§ SET EXERCISE: Exactly retype the lines from the top of the data through the line containing "scene.camera = cam", leaving out every picture.

** Begin **

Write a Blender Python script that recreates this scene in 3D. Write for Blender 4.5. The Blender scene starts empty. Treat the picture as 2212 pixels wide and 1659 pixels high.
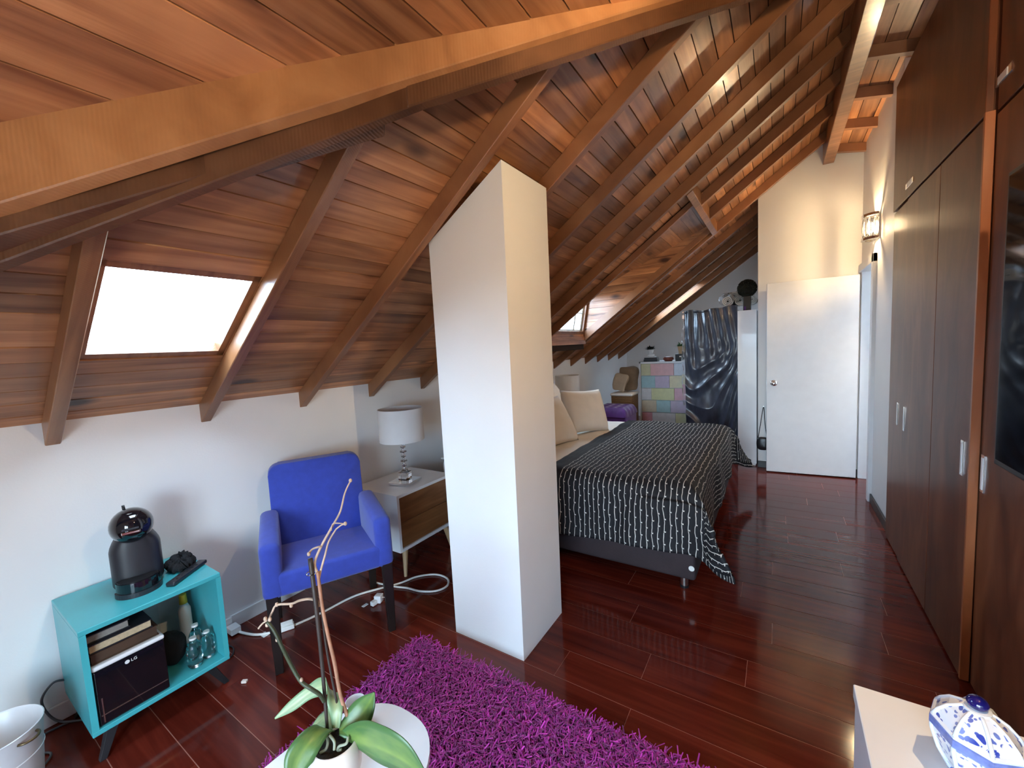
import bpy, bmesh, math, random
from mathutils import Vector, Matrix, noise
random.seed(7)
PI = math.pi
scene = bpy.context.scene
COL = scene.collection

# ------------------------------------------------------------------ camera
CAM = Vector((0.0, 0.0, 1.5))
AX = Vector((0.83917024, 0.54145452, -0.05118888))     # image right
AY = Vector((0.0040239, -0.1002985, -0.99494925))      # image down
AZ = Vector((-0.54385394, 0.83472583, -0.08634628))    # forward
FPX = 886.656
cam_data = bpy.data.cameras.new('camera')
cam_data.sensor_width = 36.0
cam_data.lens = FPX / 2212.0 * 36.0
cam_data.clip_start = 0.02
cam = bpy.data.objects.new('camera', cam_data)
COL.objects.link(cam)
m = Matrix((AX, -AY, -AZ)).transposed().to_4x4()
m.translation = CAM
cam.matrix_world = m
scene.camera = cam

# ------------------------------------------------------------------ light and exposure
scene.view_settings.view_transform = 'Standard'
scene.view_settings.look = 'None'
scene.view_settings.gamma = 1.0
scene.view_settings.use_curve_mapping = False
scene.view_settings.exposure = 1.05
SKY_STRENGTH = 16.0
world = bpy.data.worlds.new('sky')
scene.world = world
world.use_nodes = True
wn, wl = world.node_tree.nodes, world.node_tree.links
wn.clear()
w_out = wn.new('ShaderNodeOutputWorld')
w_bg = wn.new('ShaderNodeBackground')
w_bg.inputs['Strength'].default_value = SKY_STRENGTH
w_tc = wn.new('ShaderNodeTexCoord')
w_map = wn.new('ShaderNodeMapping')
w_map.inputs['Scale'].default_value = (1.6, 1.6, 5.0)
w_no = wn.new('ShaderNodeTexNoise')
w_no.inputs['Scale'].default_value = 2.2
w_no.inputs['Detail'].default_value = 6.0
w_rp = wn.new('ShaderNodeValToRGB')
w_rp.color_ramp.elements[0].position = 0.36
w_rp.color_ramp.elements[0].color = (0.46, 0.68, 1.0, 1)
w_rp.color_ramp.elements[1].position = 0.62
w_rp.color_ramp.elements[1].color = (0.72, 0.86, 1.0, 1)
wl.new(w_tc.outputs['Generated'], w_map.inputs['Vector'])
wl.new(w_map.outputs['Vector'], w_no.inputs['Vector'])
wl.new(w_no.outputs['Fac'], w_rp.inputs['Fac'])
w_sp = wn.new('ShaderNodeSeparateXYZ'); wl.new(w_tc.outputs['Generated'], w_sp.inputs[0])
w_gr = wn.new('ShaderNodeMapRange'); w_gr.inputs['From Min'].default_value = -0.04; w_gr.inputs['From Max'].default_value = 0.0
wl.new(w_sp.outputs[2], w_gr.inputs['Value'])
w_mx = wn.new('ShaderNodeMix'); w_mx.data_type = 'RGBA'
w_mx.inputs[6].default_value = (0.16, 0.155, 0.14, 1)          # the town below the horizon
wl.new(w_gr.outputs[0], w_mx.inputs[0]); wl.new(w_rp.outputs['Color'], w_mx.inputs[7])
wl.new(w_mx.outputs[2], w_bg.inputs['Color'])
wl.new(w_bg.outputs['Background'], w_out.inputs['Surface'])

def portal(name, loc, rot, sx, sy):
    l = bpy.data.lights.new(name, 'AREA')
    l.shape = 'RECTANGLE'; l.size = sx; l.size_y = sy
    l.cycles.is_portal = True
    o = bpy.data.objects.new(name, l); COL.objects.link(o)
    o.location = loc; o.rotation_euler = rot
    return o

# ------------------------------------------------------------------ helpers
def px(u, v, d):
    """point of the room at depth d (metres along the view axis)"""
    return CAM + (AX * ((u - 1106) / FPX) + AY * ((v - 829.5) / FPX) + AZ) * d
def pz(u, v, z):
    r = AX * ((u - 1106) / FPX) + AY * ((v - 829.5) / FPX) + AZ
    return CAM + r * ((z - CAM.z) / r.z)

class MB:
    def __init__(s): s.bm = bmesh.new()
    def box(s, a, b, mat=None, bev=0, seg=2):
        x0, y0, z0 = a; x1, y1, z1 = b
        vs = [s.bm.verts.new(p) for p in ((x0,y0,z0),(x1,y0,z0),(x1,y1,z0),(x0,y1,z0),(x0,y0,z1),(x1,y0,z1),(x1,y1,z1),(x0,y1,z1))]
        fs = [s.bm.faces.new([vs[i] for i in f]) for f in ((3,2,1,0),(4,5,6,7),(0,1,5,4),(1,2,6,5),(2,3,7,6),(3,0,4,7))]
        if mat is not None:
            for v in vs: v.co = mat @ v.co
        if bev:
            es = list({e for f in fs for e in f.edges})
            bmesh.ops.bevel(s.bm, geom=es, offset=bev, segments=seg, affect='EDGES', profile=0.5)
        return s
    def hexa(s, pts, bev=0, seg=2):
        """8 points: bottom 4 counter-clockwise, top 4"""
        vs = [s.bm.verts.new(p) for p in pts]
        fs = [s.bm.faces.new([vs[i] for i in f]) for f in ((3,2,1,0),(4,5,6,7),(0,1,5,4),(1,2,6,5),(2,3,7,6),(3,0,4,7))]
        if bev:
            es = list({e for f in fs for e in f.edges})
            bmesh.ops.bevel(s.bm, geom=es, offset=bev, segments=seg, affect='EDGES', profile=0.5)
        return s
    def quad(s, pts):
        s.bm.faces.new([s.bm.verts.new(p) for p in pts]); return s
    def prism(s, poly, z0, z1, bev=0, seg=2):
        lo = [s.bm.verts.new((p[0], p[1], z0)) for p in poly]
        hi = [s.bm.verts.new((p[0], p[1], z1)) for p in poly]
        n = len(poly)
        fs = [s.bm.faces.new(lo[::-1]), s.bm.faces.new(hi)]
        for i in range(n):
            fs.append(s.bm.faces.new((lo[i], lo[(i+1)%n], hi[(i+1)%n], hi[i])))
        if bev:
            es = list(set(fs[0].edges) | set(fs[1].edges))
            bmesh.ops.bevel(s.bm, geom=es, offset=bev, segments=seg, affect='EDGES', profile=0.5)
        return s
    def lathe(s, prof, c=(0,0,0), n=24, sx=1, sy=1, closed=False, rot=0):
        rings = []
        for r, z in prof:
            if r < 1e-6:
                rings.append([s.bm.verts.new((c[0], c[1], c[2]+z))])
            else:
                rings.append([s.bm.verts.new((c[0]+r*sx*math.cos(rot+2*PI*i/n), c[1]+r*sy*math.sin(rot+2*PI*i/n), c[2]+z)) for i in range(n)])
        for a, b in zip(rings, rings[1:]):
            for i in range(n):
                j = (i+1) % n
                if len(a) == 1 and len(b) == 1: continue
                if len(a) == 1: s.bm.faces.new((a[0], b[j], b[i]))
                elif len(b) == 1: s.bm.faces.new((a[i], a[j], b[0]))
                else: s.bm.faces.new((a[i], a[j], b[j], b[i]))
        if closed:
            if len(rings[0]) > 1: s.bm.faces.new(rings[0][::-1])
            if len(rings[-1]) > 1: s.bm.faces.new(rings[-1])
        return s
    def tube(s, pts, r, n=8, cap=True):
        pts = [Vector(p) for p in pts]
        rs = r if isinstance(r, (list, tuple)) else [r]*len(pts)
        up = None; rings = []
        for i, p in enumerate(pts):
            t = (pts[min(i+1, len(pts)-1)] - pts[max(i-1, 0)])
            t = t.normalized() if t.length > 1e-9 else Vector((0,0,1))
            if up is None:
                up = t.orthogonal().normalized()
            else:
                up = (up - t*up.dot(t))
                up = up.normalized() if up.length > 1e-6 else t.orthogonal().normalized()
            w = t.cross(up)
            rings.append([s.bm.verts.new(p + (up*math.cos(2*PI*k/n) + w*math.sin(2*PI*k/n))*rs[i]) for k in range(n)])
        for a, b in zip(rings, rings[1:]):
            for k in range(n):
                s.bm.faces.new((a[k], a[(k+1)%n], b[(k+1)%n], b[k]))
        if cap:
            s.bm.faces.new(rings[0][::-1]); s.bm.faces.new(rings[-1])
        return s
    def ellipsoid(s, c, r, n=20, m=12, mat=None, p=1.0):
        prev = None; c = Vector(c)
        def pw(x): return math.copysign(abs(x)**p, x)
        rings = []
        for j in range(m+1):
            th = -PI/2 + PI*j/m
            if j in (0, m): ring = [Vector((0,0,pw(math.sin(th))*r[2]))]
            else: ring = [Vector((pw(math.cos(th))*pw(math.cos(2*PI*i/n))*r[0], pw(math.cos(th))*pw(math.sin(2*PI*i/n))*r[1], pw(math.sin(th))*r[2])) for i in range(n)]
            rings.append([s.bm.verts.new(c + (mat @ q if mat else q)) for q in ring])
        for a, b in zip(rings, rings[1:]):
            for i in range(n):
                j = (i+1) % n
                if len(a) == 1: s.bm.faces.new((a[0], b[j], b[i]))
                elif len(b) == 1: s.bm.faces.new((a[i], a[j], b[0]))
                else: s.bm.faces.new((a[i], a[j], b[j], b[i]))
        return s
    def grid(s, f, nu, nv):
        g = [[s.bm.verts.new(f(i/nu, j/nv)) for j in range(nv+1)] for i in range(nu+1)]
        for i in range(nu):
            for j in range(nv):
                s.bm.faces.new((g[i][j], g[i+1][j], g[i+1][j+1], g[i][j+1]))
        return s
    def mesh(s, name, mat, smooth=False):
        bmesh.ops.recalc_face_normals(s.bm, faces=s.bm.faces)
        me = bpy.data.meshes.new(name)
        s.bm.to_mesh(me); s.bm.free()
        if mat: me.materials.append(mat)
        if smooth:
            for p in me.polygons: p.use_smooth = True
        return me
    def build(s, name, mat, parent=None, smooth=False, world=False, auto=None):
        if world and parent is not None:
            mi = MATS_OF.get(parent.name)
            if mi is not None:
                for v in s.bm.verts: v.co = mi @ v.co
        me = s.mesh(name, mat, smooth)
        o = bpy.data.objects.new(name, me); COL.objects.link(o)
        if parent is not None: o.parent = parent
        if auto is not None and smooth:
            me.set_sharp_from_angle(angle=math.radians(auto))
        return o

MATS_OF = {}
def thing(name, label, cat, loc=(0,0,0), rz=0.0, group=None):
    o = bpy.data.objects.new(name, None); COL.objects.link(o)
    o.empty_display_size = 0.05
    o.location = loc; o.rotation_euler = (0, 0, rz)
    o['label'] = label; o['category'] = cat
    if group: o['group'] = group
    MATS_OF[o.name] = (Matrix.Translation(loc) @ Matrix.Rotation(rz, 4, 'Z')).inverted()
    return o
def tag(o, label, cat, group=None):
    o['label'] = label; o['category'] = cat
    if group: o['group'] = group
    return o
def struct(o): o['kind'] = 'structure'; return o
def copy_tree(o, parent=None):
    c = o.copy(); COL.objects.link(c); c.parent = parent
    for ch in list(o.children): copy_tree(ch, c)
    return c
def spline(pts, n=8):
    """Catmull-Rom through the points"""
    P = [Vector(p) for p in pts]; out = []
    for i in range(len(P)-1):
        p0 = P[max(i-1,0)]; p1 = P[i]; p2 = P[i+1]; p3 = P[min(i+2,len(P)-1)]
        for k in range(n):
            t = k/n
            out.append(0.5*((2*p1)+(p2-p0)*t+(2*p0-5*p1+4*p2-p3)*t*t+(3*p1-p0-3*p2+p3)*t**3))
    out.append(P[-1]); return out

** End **

§ RESPONSE:
Write a Blender Python script that recreates this scene in 3D. Write for Blender 4.5. The Blender scene starts empty. Treat the picture as 2212 pixels wide and 1659 pixels high.
import bpy, bmesh, math, random
from mathutils import Vector, Matrix, noise
random.seed(7)
PI = math.pi
scene = bpy.context.scene
COL = scene.collection

# ------------------------------------------------------------------ camera
CAM = Vector((0.0, 0.0, 1.5))
AX = Vector((0.83917024, 0.54145452, -0.05118888))     # image right
AY = Vector((0.0040239, -0.1002985, -0.99494925))      # image down
AZ = Vector((-0.54385394, 0.83472583, -0.08634628))    # forward
FPX = 886.656
cam_data = bpy.data.cameras.new('camera')
cam_data.sensor_width = 36.0
cam_data.lens = FPX / 2212.0 * 36.0
cam_data.clip_start = 0.02
cam = bpy.data.objects.new('camera', cam_data)
COL.objects.link(cam)
m = Matrix((AX, -AY, -AZ)).transposed().to_4x4()
m.translation = CAM
cam.matrix_world = m
scene.camera = cam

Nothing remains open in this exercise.